451 Editores. Madrid, 2012. 292 páginas, 16'50 euros


No tengo noticias de Álvaro Gutiérrez, salvo el hecho de que con esta novela comienza su carrera literaria. Es un novel, sí, pero, por fortuna, un novel que tiene algo que decir en torno a un asunto que parece conocer bien: la vida de los indigentes, de las gentes que, por distintas circunstancias, han hecho de la calle su hogar y duermen en las aceras, protegidos por cartones y junto a sus escasos enseres, o se refugian en portales, pasos subterráneos, parques solitarios y cajeros para resguardarse del frío. Es el mundo de los desamparados, al que poquísimas veces se acerca la literatura, salvo para extraer de él algún personaje episódico sin integrarlo en el meollo de la obra. En 2011 -por citar una excepción reciente-, Emma Cohen rozó con más voluntad que acierto este asunto en su novela Ese vago resplandor. Aquí, Álvaro Gutiérrez se sumerge de lleno en él: todos los personajes pertenecen al ámbito de los seres desvalidos y miserables, e incluso el relato es el conjunto de anotaciones que uno de ellos va escribiendo a ratos y de forma discontinua -en breves capítulos donde alternan, sin sujeción a una cronología rigurosa, reflexiones, noticias y recuerdos- en una vieja libreta heredada de otro indigente fallecido, apodado el Marqués. El improvisado cronista cursó estudios de secundaria (p. 28), estuvo casado y tiene una hija de la que nada ha vuelto a saber, como confiesa a los entrevistadores de la televisión (p. 149).

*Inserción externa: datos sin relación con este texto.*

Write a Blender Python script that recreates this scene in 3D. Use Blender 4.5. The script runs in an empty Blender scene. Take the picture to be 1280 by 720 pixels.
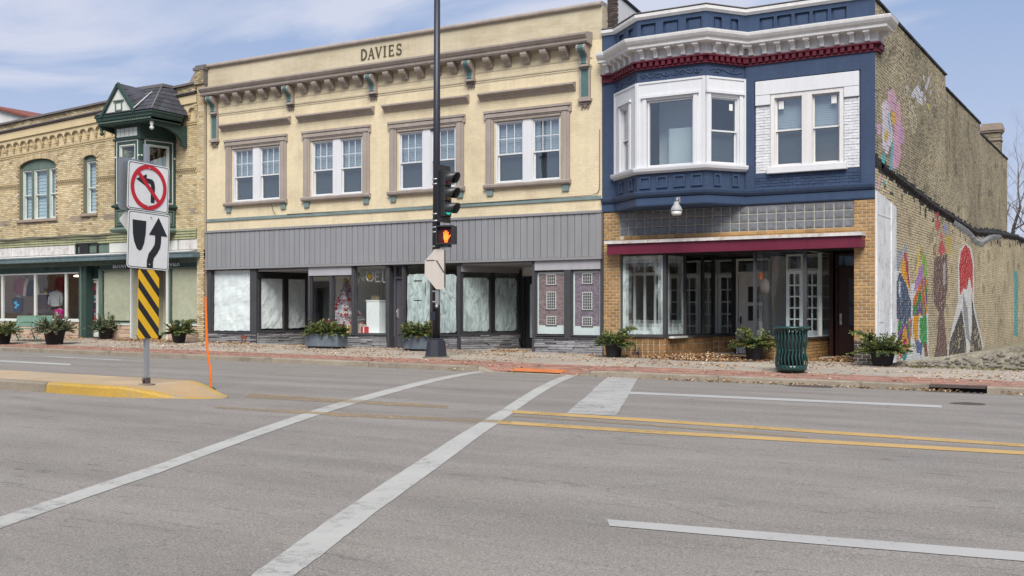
import bpy, math, random
from mathutils import Vector, Matrix, noise
random.seed(7)
SC = bpy.context.scene
COL = SC.collection
PI = math.pi
R = math.radians

# ------------------------------------------------------------------ camera, world, sun, exposure
CAMZ = 1.3
cd = bpy.data.cameras.new('camera'); cam = bpy.data.objects.new('camera', cd); COL.objects.link(cam)
cam.location = (0, 0, CAMZ); cam.rotation_euler = (R(90), 0, R(30.75))
cd.sensor_width = 36; cd.lens = 36*1373/1280; cd.shift_y = 31/1280; cd.clip_end = 3000; cd.clip_start = .05
SC.camera = cam

SUN_EL, SUN_AZ = 48, 150        # azimuth measured clockwise from +Y
w = bpy.data.worlds.new('World'); SC.world = w; w.use_nodes = True
nt = w.node_tree; nt.nodes.clear(); N = nt.nodes.new; LK = nt.links.new
out = N('ShaderNodeOutputWorld'); bg = N('ShaderNodeBackground'); bg.inputs[1].default_value = .125
sky = N('ShaderNodeTexSky'); sky.sky_type = 'NISHITA'; sky.sun_disc = False
sky.sun_elevation = R(SUN_EL); sky.sun_rotation = R(SUN_AZ); sky.air_density = 1.0; sky.dust_density = .6; sky.ozone_density = 1.5
tc = N('ShaderNodeTexCoord')
mp = N('ShaderNodeMapping'); mp.inputs['Scale'].default_value = (1.0, 1.5, 3.6); mp.inputs['Rotation'].default_value = (0, R(14), R(25))
mp.inputs['Location'].default_value = (1.7, .4, 2.3)
LK(tc.outputs['Generated'], mp.inputs[0])
n1 = N('ShaderNodeTexNoise'); n1.inputs['Scale'].default_value = 2.6; n1.inputs['Detail'].default_value = 10; n1.inputs['Roughness'].default_value = .55; n1.inputs['Distortion'].default_value = 1.1
LK(mp.outputs[0], n1.inputs['Vector'])
n2 = N('ShaderNodeTexNoise'); n2.inputs['Scale'].default_value = 1.9; n2.inputs['Detail'].default_value = 3; LK(mp.outputs[0], n2.inputs['Vector'])
av_ = N('ShaderNodeMath'); av_.operation = 'MULTIPLY_ADD'; av_.inputs[1].default_value = .9; LK(n2.outputs[0], av_.inputs[0]); LK(n1.outputs[0], av_.inputs[2])
rp = N('ShaderNodeValToRGB'); rp.color_ramp.elements[0].position = .86; rp.color_ramp.elements[1].position = 1.0
sc_ = N('ShaderNodeMapRange'); sc_.inputs[1].default_value = .89; sc_.inputs[2].default_value = 1.17; LK(av_.outputs[0], sc_.inputs[0])
rp.color_ramp.elements[0].position = 0; rp.color_ramp.elements[1].position = 1; LK(sc_.outputs[0], rp.inputs[0])
# clouds are denser and paler near the horizon
sx = N('ShaderNodeSeparateXYZ'); LK(tc.outputs['Generated'], sx.inputs[0])
hz = N('ShaderNodeMapRange'); hz.inputs[1].default_value = .0; hz.inputs[2].default_value = .30; hz.inputs[3].default_value = .7; hz.inputs[4].default_value = .04
LK(sx.outputs[2], hz.inputs[0])
mx = N('ShaderNodeMath'); mx.operation = 'MAXIMUM'; ml = N('ShaderNodeMath'); ml.operation = 'MULTIPLY'; ml.inputs[1].default_value = .85
LK(rp.outputs[0], ml.inputs[0]); LK(ml.outputs[0], mx.inputs[0]); LK(hz.outputs[0], mx.inputs[1])
mix = N('ShaderNodeMixRGB'); mix.inputs[2].default_value = (2.35, 2.45, 2.9, 1)
hue = N('ShaderNodeHueSaturation'); hue.inputs['Saturation'].default_value = .92; hue.inputs['Value'].default_value = .72
LK(mx.outputs[0], mix.inputs[0]); LK(sky.outputs[0], hue.inputs['Color']); tn = N('ShaderNodeMixRGB'); tn.blend_type = 'MULTIPLY'; tn.inputs[0].default_value = 1; tn.inputs[2].default_value = (1.04, .93, 1.0, 1); LK(hue.outputs[0], tn.inputs[1]); bm = N('ShaderNodeMixRGB'); bm.inputs[0].default_value = .84; bm.inputs[2].default_value = (.80, 1.22, 2.0, 1); LK(tn.outputs[0], bm.inputs[1]); LK(bm.outputs[0], mix.inputs[1]); LK(mix.outputs[0], bg.inputs[0]); LK(bg.outputs[0], out.inputs[0])

sd = bpy.data.lights.new('sun', 'SUN'); sd.energy = 2.15; sd.angle = R(35); sd.color = (1, .95, .88)
sun = bpy.data.objects.new('sun', sd); COL.objects.link(sun)
az = R(SUN_AZ); dv = Vector((math.sin(az)*math.cos(R(SUN_EL)), math.cos(az)*math.cos(R(SUN_EL)), math.sin(R(SUN_EL))))
sun.rotation_euler = dv.to_track_quat('Z', 'Y').to_euler(); sun.location = (0, -10, 30)
SC.view_settings.view_transform = 'Standard'; SC.view_settings.look = 'None'; SC.view_settings.exposure = 1.25; SC.view_settings.gamma = 1

# ------------------------------------------------------------------ survey helpers: sight lines to real points
FY = 26.4                       # the street front stands 26.4 m from the camera
def ray(u, v):
    a = u-640
    return (.8596*a-.5113*1373, .5113*a+.8596*1373, 391-v)
def at(u, v, Y=FY):
    r = ray(u, v); k = Y/r[1]; return (r[0]*k, Y, r[2]*k+CAMZ)
def X(u, Y=FY): return at(u, 0, Y)[0]
def onx(u, v, x=-5.8):
    r = ray(u, v); k = x/r[0]; return (r[1]*k, r[2]*k+CAMZ)
def slope(x): return -.0092*(x+12.9)
def zs_flat(x, y):              # pavement level
    return CAMZ-1.11-.0326*max(0, FY-y)+slope(x)
def zr(x, y):                   # road level with its crown
    q = -1.21-.0021*(y-12.5)**2 if y > 4 else -1.3617-.0357*0-.012*(4-y)
    return CAMZ+q+slope(x)
def jit(c, a, b):
    k = random.uniform(a, b); return tuple(v*k for v in c)
def sm(t): t = max(0, min(1, t)); return t*t*(3-2*t)
KY = 21.8
RX0, RX1 = -13.7, -11.15        # dropped kerb
def drop(x, y):
    return .12*sm((x-RX0+.35)/.6)*sm((RX1+.35-x)/.6)*max(0, 1-(y-KY)/1.5)
def zs(x, y): return zs_flat(x, y)-drop(x, y)
def hit(u, v, f):
    r = ray(u, v); z = 0
    for i in range(60):
        k = (z-CAMZ)/r[2]; z = .5*z+.5*f(r[0]*k, r[1]*k)
    k = (z-CAMZ)/r[2]
    return (r[0]*k, r[1]*k)
def gr(u, v): return hit(u, v, zr)
def gs(u, v): return hit(u, v, zs)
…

Este narrador convive o mantiene encuentros ocasionales con otros sujetos que han elegido también vivir en la calle o se han visto forzados a ello, como el Ruso -que es en realidad un polaco inmigrado, notable músico de jazz-, el Blablá, el Marqués, la Lagartija, Miro, el Sweet, el Piojo, el antiguo militar, personajes con historias desdichadas -que incluyen familias rotas, alcoholismo, perturbaciones mentales- a los que la calle «había podrido por dentro» (p. 97), casi todos ellos delineados con eficacia. Como fondo se insinúan sin veladuras distintos motivos que a veces acompañan la vida de la calle: el hambre, el frío, la prostitución infantil, cierto acoso por parte de las autoridades, a raíz de las protestas de vecinos impacientes, las sádicas agresiones que sufren algunos indigentes a manos de grupos violentos y brutales de jóvenes, los brotes de solidaridad surgidos en medio de la desgracia.

El narrador cuenta, por lo general, sin circunloquios, en un relato escueto y directo que deja algunas frases a medias -como en el habla coloquial-, cortadas por puntos suspensivos, renunciando a detalles que el lector podrá completar. Su relativa ilustración -como la del Marqués- explica sus comentarios acerca de algunas obras de teatro (de Beckett, de Arrabal) a las que asiste agazapado en la parte alta del edificio. A pesar de todo, acaso hubiera convenido podar algunas expresiones demasiado cultas de su discurso, cuando el autor se impone al personaje y lo desplaza: "Las salas de espera me resultan entes vacíos […] Cuán distinto a aquello" (p. 138). Y hay algunas contradicciones. Si el personaje dice "encima mío" (p. 256) no parece congruente que, unas líneas más adelante, diga que su agresor "retoma las patadas" (por ‘reanuda, repite'). Y parece excesivo que el Ruso, con su español recién aprendido, sea capaz de afirmar, por mucha que sea su capacidad para asimilar idiomas, que el olfato es el sentido "de la curiosidad, la perspicacia, la indagación. Si se me apura, hasta el del fisgoneo" (p. 53). O que la vieja adivina hable de "indagar en el devenir de mi propia existencia" (p. 232). Estos pequeños lunares no reducen, sin embargo, el interés de El hogar infinito, primera botadura de un navío que debería garantizar futuras navegaciones.